Thursday 19 May 2022

Using AWS S3 as Terraform Backend

 

Terraform backend is the place where Terraform stores the state file. By default, it's a local storage (local machine) but it can also be a remote one (AWS, GCS etc...).

In Terraform State | My Public Notepad it was discussed why it's better to use a remote Terraform backend rather than a local one or using a version control system (e.g. Git repository).
 
AWS-based remote backend comprises:
  • S3 bucket which stores TF state file
    • bucket name e.g. tf-state-bucket
    • key (of the stored resource) is the object path where the state file is stored e.g. path/to/terraform.tfstate
    • region e.g. eu-south-1
       
  • DynamoDB table which implements state locking and consistency checks
    • name e.g. tf-state-locking
    • this table must have a primary (hash) key named lockId
 
To configure remote backend in Terraform, we need to use terraform block in configuration file.

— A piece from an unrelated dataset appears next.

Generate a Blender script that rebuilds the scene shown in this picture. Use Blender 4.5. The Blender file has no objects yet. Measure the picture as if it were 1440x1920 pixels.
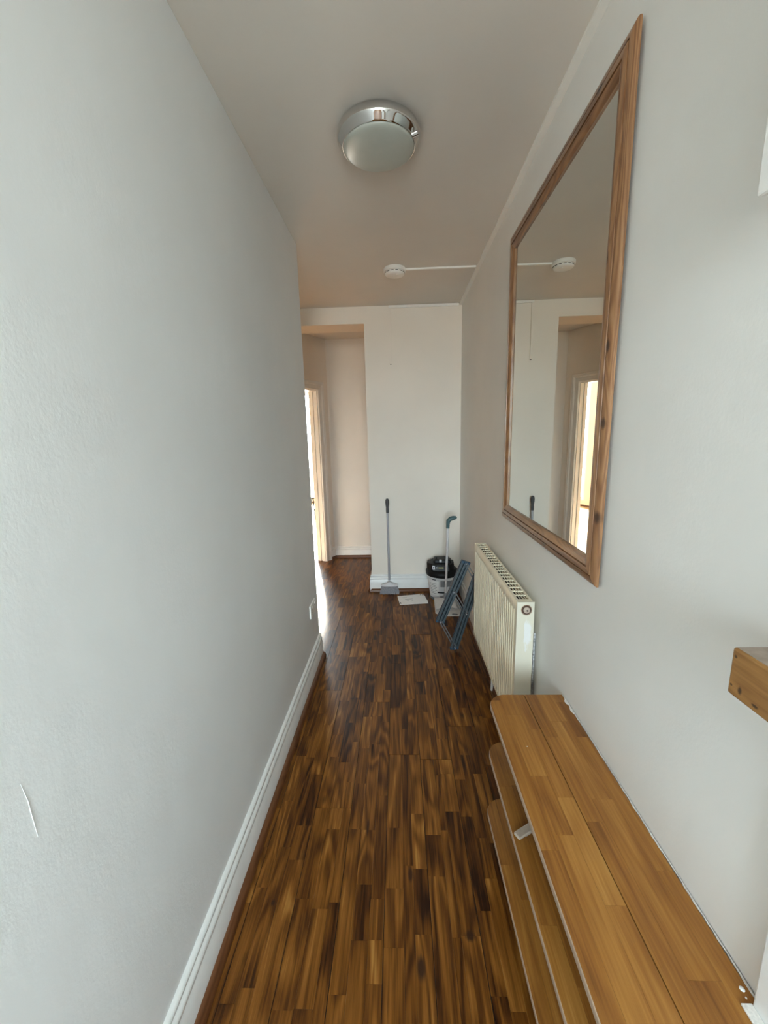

We already mentioned this block in Terraform Providers | My Public Notepad when we wanted to specify exact plugin version. There we used terraform_providers block but here, to specify TF backend, we need to use backend block:

main.tf:
 
resource "local_file" "foo" {
    filename = "/root/foo.txt"
    content = "This is a content of foo.txt."
}


It is a good practice to keep terraform block in a separate file e.g. terraform.tf:

terraform {
    backend "s3"  {
        bucket = "tf-state-bucket"
        key = "path/to/terraform.tfstate"
        region = "eu-south-1"
        dynamodb_table = "tf-state-locking"
    }
}

backend block "s3" has 3 mandatory attributes: bucket, key and region. dynamodb_table is an optional argument. 


If we've used terraform init before switching to the remote backend, terraform apply would issue an error stating that backend reinitialization is required. We simply need to re-run terraform init which will migrate pre-existing state from local to a new s3 backend (state file will be copied from a local disk into s3 bucket). After this we can delete local state file:

$ rm -rf terraform.tfstate

Any future executions of terraform plan or apply would be using the state file stored remotely, in s3 bucket. Pulling and pushing the terraform.tfstate file will be automatic. Prior to each of these operations the state lock would be acquired and after them, it would be released. This will keep integrity of the remotely stored state file.